▶ **The exercise**
Give back the entire listing verbatim.

▶ **Collected material**

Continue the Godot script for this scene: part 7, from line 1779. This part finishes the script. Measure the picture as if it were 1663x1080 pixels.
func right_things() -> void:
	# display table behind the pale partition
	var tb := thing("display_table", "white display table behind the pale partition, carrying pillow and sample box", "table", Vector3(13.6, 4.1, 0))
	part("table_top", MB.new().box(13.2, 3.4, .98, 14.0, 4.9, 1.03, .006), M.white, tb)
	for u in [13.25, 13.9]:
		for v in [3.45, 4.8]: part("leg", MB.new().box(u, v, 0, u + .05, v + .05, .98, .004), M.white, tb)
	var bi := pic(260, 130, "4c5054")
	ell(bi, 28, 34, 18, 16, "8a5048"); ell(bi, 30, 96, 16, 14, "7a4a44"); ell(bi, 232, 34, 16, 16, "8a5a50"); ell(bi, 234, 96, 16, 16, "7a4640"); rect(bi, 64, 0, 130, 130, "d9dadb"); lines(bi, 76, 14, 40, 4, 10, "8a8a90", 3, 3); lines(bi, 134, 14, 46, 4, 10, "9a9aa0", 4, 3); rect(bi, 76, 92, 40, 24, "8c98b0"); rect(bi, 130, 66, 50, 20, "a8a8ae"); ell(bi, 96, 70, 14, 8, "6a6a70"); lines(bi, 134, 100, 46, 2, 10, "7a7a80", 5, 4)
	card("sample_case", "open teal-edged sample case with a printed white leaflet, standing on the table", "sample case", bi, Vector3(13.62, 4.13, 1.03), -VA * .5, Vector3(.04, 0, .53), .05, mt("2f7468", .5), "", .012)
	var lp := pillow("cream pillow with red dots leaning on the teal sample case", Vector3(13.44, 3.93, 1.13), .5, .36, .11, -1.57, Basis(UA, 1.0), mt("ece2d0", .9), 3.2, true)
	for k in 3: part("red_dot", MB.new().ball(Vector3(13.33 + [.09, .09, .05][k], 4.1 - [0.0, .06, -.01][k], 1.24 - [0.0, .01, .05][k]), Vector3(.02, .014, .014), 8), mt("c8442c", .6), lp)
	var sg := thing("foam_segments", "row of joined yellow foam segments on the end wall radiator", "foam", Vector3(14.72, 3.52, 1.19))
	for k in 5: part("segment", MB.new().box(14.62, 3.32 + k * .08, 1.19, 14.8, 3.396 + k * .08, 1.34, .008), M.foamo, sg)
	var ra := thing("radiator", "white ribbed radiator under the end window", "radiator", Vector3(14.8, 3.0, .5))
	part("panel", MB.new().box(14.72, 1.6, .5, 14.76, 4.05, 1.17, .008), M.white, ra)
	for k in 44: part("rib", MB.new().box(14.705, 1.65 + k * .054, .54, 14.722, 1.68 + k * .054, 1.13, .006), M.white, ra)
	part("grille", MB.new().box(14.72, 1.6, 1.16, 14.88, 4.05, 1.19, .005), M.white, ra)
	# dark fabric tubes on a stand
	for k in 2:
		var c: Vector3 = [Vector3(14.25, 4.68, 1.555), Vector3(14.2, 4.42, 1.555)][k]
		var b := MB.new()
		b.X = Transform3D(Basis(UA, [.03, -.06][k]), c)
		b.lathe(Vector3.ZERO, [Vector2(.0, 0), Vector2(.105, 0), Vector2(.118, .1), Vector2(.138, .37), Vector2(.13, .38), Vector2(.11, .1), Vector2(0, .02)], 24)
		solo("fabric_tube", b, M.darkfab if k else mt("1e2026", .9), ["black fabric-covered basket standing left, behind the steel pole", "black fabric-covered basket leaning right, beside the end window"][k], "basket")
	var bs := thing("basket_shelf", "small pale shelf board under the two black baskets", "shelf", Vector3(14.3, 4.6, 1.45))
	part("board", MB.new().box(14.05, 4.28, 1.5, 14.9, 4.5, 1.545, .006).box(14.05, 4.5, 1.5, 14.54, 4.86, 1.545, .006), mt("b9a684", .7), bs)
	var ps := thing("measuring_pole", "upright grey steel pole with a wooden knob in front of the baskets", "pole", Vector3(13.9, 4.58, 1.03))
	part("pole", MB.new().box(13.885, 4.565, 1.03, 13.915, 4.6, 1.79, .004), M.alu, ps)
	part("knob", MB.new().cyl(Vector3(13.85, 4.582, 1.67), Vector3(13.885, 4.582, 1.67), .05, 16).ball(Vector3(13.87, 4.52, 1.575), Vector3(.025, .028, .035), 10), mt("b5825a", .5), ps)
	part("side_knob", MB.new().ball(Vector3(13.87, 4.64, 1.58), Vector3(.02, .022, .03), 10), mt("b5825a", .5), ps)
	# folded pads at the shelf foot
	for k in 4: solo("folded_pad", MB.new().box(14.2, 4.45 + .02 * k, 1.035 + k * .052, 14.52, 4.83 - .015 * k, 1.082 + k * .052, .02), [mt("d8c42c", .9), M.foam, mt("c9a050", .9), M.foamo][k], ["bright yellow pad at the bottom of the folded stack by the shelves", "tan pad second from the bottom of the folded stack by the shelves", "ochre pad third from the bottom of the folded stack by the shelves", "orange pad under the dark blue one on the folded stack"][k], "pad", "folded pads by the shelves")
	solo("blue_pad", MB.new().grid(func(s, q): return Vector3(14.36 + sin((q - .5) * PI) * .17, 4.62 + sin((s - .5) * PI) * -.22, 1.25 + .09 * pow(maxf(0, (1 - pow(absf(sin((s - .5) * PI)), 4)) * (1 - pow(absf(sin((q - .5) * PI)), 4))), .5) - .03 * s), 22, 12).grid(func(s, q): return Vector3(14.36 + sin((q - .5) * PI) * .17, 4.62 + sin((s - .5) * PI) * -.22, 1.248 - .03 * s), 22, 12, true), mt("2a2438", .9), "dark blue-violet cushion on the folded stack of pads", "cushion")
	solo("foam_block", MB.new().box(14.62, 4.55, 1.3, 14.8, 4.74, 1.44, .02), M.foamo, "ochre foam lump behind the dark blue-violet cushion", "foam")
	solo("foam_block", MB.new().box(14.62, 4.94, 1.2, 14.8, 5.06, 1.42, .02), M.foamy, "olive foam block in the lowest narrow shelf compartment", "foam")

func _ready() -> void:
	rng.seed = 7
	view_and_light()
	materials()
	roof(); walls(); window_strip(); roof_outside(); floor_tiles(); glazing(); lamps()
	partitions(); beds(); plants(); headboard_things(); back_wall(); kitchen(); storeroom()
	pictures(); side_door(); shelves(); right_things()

▶ **Answer for this exercise**
Continue the Godot script for this scene: part 7, from line 1779. This part finishes the script. Measure the picture as if it were 1663x1080 pixels.
func right_things() -> void:
	# display table behind the pale partition
	var tb := thing("display_table", "white display table behind the pale partition, carrying pillow and sample box", "table", Vector3(13.6, 4.1, 0))
	part("table_top", MB.new().box(13.2, 3.4, .98, 14.0, 4.9, 1.03, .006), M.white, tb)
	for u in [13.25, 13.9]:
		for v in [3.45, 4.8]: part("leg", MB.new().box(u, v, 0, u + .05, v + .05, .98, .004), M.white, tb)
	var bi := pic(260, 130, "4c5054")
	ell(bi, 28, 34, 18, 16, "8a5048"); ell(bi, 30, 96, 16, 14, "7a4a44"); ell(bi, 232, 34, 16, 16, "8a5a50"); ell(bi, 234, 96, 16, 16, "7a4640"); rect(bi, 64, 0, 130, 130, "d9dadb"); lines(bi, 76, 14, 40, 4, 10, "8a8a90", 3, 3); lines(bi, 134, 14, 46, 4, 10, "9a9aa0", 4, 3); rect(bi, 76, 92, 40, 24, "8c98b0"); rect(bi, 130, 66, 50, 20, "a8a8ae"); ell(bi, 96, 70, 14, 8, "6a6a70"); lines(bi, 134, 100, 46, 2, 10, "7a7a80", 5, 4)
	card("sample_case", "open teal-edged sample case with a printed white leaflet, standing on the table", "sample case", bi, Vector3(13.62, 4.13, 1.03), -VA * .5, Vector3(.04, 0, .53), .05, mt("2f7468", .5), "", .012)
	var lp := pillow("cream pillow with red dots leaning on the teal sample case", Vector3(13.44, 3.93, 1.13), .5, .36, .11, -1.57, Basis(UA, 1.0), mt("ece2d0", .9), 3.2, true)
	for k in 3: part("red_dot", MB.new().ball(Vector3(13.33 + [.09, .09, .05][k], 4.1 - [0.0, .06, -.01][k], 1.24 - [0.0, .01, .05][k]), Vector3(.02, .014, .014), 8), mt("c8442c", .6), lp)
	var sg := thing("foam_segments", "row of joined yellow foam segments on the end wall radiator", "foam", Vector3(14.72, 3.52, 1.19))
	for k in 5: part("segment", MB.new().box(14.62, 3.32 + k * .08, 1.19, 14.8, 3.396 + k * .08, 1.34, .008), M.foamo, sg)
	var ra := thing("radiator", "white ribbed radiator under the end window", "radiator", Vector3(14.8, 3.0, .5))
	part("panel", MB.new().box(14.72, 1.6, .5, 14.76, 4.05, 1.17, .008), M.white, ra)
	for k in 44: part("rib", MB.new().box(14.705, 1.65 + k * .054, .54, 14.722, 1.68 + k * .054, 1.13, .006), M.white, ra)
	part("grille", MB.new().box(14.72, 1.6, 1.16, 14.88, 4.05, 1.19, .005), M.white, ra)
	# dark fabric tubes on a stand
	for k in 2:
		var c: Vector3 = [Vector3(14.25, 4.68, 1.555), Vector3(14.2, 4.42, 1.555)][k]
		var b := MB.new()
		b.X = Transform3D(Basis(UA, [.03, -.06][k]), c)
		b.lathe(Vector3.ZERO, [Vector2(.0, 0), Vector2(.105, 0), Vector2(.118, .1), Vector2(.138, .37), Vector2(.13, .38), Vector2(.11, .1), Vector2(0, .02)], 24)
		solo("fabric_tube", b, M.darkfab if k else mt("1e2026", .9), ["black fabric-covered basket standing left, behind the steel pole", "black fabric-covered basket leaning right, beside the end window"][k], "basket")
	var bs := thing("basket_shelf", "small pale shelf board under the two black baskets", "shelf", Vector3(14.3, 4.6, 1.45))
	part("board", MB.new().box(14.05, 4.28, 1.5, 14.9, 4.5, 1.545, .006).box(14.05, 4.5, 1.5, 14.54, 4.86, 1.545, .006), mt("b9a684", .7), bs)
	var ps := thing("measuring_pole", "upright grey steel pole with a wooden knob in front of the baskets", "pole", Vector3(13.9, 4.58, 1.03))
	part("pole", MB.new().box(13.885, 4.565, 1.03, 13.915, 4.6, 1.79, .004), M.alu, ps)
	part("knob", MB.new().cyl(Vector3(13.85, 4.582, 1.67), Vector3(13.885, 4.582, 1.67), .05, 16).ball(Vector3(13.87, 4.52, 1.575), Vector3(.025, .028, .035), 10), mt("b5825a", .5), ps)
	part("side_knob", MB.new().ball(Vector3(13.87, 4.64, 1.58), Vector3(.02, .022, .03), 10), mt("b5825a", .5), ps)
	# folded pads at the shelf foot
	for k in 4: solo("folded_pad", MB.new().box(14.2, 4.45 + .02 * k, 1.035 + k * .052, 14.52, 4.83 - .015 * k, 1.082 + k * .052, .02), [mt("d8c42c", .9), M.foam, mt("c9a050", .9), M.foamo][k], ["bright yellow pad at the bottom of the folded stack by the shelves", "tan pad second from the bottom of the folded stack by the shelves", "ochre pad third from the bottom of the folded stack by the shelves", "orange pad under the dark blue one on the folded stack"][k], "pad", "folded pads by the shelves")
	solo("blue_pad", MB.new().grid(func(s, q): return Vector3(14.36 + sin((q - .5) * PI) * .17, 4.62 + sin((s - .5) * PI) * -.22, 1.25 + .09 * pow(maxf(0, (1 - pow(absf(sin((s - .5) * PI)), 4)) * (1 - pow(absf(sin((q - .5) * PI)), 4))), .5) - .03 * s), 22, 12).grid(func(s, q): return Vector3(14.36 + sin((q - .5) * PI) * .17, 4.62 + sin((s - .5) * PI) * -.22, 1.248 - .03 * s), 22, 12, true), mt("2a2438", .9), "dark blue-violet cushion on the folded stack of pads", "cushion")
	solo("foam_block", MB.new().box(14.62, 4.55, 1.3, 14.8, 4.74, 1.44, .02), M.foamo, "ochre foam lump behind the dark blue-violet cushion", "foam")
	solo("foam_block", MB.new().box(14.62, 4.94, 1.2, 14.8, 5.06, 1.42, .02), M.foamy, "olive foam block in the lowest narrow shelf compartment", "foam")

func _ready() -> void:
	rng.seed = 7
	view_and_light()
	materials()
	roof(); walls(); window_strip(); roof_outside(); floor_tiles(); glazing(); lamps()
	partitions(); beds(); plants(); headboard_things(); back_wall(); kitchen(); storeroom()
	pictures(); side_door(); shelves(); right_things()